I may add, my lords, that your wisdom will easily find the difference between the degree of capacity requisite for recollecting the past, and foreknowing the future; and expect that those whose ambition incites them to endeavour after a share in the government of their country, should give better proofs of their qualifications for that high trust, than mere specimens of their memory, their rhetorick, or their malice.
Even the noble lord, who must be confessed to have shown a very extensive acquaintance with foreign affairs, and to have very accurately considered the interests and dispositions of the princes of Europe, has yet failed in the order of time, and by one errour very much invalidated his charge of misconduct in foreign affairs.
The treaty of Vienna, my lords, was not produced by the rejection of the infanta, unless a treaty that was made before it could be the consequence of it; so that there was no such opportunity thrown into our hands as the noble lord has been pleased to represent. Spain had discovered herself our enemy, and our enemy in the highest degree, before the French provoked her by that insult; and, therefore, how much soever she might be enraged against France, there was no prospect that she would favour us, nor could we have courted her alliance without the lowest degree of meanness and dishonour.
See then, my lords, this atrocious accusation founded upon false dates, upon a preposterous arrangement of occurrences; behold it vanish into smoke at the approach of truth, and let this instance convince us how easy it is to form chimerical blunders, and impute gross follies to the wisest administration; how easy it is to charge others with mistakes and how difficult to avoid them.
But we are told, my lords, that the dangers of the confederacy at Vienna were merely imaginary, that no contract was made to the disadvantage of our dominions, or of our commerce, and that if the weakness of the Spaniards and Germans had contrived such a scheme, it would soon have been discovered by them to be an airy dream, a plan impossible to be reduced to execution.
We have been amused, my lords, on this occasion with great profusion of mirth and ridicule, and have received the consolation of hearing that Britain is an island, and that an island is not to be invaded without ships.
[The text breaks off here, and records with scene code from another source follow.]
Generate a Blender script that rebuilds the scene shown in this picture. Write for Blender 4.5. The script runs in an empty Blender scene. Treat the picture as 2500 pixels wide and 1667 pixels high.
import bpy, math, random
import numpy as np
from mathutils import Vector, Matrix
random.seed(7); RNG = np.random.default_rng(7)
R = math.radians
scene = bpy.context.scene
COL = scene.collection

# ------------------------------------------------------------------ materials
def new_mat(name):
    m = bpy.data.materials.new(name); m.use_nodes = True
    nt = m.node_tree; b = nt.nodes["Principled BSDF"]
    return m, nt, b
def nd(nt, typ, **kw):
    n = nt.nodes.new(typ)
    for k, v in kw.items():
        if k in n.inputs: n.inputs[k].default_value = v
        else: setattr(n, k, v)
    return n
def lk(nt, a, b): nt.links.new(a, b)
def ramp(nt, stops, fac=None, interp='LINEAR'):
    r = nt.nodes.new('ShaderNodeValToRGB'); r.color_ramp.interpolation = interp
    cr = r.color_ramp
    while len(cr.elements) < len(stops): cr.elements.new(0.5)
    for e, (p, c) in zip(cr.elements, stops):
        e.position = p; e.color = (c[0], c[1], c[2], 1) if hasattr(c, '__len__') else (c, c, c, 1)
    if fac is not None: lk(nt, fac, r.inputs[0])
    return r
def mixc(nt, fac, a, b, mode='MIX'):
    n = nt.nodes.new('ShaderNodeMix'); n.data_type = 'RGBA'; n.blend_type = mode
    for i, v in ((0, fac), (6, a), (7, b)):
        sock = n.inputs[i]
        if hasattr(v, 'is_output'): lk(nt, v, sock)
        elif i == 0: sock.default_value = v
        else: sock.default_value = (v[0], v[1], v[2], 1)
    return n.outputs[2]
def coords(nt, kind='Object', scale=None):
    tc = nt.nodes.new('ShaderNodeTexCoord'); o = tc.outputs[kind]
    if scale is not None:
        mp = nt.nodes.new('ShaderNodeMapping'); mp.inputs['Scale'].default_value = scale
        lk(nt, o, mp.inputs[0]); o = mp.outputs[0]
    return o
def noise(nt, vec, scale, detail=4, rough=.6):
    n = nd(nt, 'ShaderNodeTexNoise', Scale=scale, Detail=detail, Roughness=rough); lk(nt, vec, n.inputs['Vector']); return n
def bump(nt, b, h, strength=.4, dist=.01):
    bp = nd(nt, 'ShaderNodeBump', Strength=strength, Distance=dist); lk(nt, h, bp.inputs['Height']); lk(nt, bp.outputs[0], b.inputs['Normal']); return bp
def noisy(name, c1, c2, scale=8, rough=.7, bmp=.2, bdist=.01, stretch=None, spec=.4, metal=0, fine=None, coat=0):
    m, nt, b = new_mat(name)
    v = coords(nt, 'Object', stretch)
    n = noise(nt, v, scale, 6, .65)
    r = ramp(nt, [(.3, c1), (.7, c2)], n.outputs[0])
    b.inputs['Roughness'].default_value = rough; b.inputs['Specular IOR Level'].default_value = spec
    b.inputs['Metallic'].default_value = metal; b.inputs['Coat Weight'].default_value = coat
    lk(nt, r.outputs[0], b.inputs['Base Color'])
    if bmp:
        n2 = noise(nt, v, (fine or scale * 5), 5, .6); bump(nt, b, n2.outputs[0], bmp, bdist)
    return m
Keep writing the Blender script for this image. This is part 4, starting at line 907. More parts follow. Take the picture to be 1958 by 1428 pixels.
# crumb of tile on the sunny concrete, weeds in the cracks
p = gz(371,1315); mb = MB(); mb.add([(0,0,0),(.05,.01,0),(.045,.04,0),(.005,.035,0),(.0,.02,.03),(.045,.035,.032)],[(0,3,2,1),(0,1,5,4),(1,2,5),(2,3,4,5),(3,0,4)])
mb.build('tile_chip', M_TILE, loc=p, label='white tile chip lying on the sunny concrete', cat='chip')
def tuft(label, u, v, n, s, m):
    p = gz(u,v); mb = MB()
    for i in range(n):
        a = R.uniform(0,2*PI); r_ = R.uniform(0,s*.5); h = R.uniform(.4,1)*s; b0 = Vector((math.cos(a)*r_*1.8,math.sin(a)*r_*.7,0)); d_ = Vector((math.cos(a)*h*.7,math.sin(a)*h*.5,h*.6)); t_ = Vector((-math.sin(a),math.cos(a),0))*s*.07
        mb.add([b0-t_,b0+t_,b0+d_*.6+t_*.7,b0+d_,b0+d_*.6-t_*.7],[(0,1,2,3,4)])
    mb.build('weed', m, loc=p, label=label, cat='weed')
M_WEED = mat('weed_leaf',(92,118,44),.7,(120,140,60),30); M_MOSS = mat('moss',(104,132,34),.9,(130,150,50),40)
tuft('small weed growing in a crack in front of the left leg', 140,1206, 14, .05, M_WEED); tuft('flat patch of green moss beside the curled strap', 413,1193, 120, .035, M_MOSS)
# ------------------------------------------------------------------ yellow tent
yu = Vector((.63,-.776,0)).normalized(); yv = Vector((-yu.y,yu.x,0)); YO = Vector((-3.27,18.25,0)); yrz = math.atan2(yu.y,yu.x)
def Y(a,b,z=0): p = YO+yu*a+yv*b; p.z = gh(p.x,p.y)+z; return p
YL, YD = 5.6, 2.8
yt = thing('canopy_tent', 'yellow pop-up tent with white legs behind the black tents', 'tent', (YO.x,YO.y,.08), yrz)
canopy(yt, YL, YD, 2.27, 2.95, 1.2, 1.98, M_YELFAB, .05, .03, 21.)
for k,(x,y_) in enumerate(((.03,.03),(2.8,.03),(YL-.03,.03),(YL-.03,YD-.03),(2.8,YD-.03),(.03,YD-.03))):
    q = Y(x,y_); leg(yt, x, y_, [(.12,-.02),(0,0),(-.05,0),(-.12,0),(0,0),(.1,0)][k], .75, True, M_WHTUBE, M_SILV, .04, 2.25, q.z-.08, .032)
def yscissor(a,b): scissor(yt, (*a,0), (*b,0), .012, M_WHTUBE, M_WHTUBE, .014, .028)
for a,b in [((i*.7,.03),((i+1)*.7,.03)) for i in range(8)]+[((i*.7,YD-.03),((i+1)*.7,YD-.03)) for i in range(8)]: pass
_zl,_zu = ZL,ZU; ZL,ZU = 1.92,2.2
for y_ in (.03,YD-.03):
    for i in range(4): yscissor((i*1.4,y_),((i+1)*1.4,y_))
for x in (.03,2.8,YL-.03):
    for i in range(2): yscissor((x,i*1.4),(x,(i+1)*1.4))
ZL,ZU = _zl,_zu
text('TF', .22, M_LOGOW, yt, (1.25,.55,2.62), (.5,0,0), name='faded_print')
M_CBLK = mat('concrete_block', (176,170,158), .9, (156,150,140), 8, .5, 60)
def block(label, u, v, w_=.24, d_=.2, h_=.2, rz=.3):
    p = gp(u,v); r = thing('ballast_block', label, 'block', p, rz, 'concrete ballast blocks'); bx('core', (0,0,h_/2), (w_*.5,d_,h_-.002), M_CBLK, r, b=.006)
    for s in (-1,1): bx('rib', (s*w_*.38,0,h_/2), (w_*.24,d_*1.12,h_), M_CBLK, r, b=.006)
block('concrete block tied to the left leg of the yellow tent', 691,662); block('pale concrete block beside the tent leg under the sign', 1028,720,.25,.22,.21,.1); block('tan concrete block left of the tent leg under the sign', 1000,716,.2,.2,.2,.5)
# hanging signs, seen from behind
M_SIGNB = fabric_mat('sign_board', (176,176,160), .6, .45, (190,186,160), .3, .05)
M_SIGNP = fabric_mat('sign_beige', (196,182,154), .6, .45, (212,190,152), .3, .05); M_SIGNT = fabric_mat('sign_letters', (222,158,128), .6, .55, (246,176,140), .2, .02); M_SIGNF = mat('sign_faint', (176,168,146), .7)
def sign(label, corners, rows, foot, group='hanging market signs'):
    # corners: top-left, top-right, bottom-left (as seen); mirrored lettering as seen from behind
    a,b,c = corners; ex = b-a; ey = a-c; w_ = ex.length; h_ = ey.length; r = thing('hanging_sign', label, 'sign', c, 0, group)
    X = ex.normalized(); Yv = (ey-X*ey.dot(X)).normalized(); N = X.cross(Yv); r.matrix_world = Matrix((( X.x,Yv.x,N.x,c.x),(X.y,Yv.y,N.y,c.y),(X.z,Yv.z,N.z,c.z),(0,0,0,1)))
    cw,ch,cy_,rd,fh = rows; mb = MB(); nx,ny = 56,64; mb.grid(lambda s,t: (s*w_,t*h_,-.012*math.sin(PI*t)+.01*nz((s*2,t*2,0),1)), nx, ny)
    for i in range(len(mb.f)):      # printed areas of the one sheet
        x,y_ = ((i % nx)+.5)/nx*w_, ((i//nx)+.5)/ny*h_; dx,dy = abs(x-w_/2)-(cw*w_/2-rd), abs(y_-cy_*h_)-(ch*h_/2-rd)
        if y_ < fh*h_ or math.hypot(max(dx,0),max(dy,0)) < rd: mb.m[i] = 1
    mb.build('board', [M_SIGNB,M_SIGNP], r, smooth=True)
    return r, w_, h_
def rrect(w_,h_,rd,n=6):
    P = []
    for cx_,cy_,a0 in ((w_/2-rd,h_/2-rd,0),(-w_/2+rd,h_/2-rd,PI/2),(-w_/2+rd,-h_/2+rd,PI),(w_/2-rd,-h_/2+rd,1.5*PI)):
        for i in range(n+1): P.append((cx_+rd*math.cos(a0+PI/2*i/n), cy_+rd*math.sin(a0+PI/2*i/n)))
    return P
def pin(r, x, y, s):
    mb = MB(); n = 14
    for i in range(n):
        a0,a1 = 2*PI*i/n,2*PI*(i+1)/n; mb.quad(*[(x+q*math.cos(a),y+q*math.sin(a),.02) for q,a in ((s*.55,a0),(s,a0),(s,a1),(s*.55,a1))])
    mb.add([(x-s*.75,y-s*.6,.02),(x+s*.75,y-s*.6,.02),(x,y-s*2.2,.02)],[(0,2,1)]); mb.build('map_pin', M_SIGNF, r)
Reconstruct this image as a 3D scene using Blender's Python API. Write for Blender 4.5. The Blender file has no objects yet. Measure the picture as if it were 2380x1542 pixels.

We have been informed of the nature of the king's territories, and of the natural strength of the fortress of Gibraltar; but the noble lord forgot that though Britain has no dominions on the continent, yet our sovereign has there a very extensive country, which, though we are not to make war for the sake of strengthening or enlarging it, we are, surely, to defend when we have drawn an invasion upon it.
The weakness of the Spaniards, my lords, has been also much enlarged upon, but the strength of the jacobites at home has been passed over in silence, though it is apparent how easily the pretender might have landed here, and with what warmth his cause would have been espoused, not only by those whose religion avowed and professed makes them the enemies of the present royal family, but by many whom prospects of interest, the love of novelty, and rage of disappointment, might have inclined to a change.
That no such stipulations were made by that treaty, that no injury was intended to our commerce, nor any invasion proposed in favour of the pretender, are very bold assertions, and though they could be supported by all the evidence that negatives admit of, yet will not easily be believed by your lordships, in opposition to the solemn assurances of his late majesty. It is evident, from this instance, how much prejudice prevails over argument; they are ready to condemn the right honourable gentleman to whom they give the title of sole minister, upon the suffrage of common fame, yet will not acquit him upon the testimony of the king himself.
But, my lords, the arguments alleged to prove the improbability of such a confederacy, are so weak in themselves, that they require no such illustrious evidence to overbalance them. For upon what are they founded, but upon the impossibility of executing such designs?
It is well known, my lords, how differently different parties consider the same cause, the same designs, and the same state of affairs. Every man is partial in favour of his own equity, strength, and sagacity. Who can show that the same false opinion of their own power, and of our intestine divisions, which now prompts the Spaniards to contend with us, might not then incite them to invade us, or at least to countenance the attempts of one, whom they are industriously taught to believe the greatest part of the nation is ready to receive?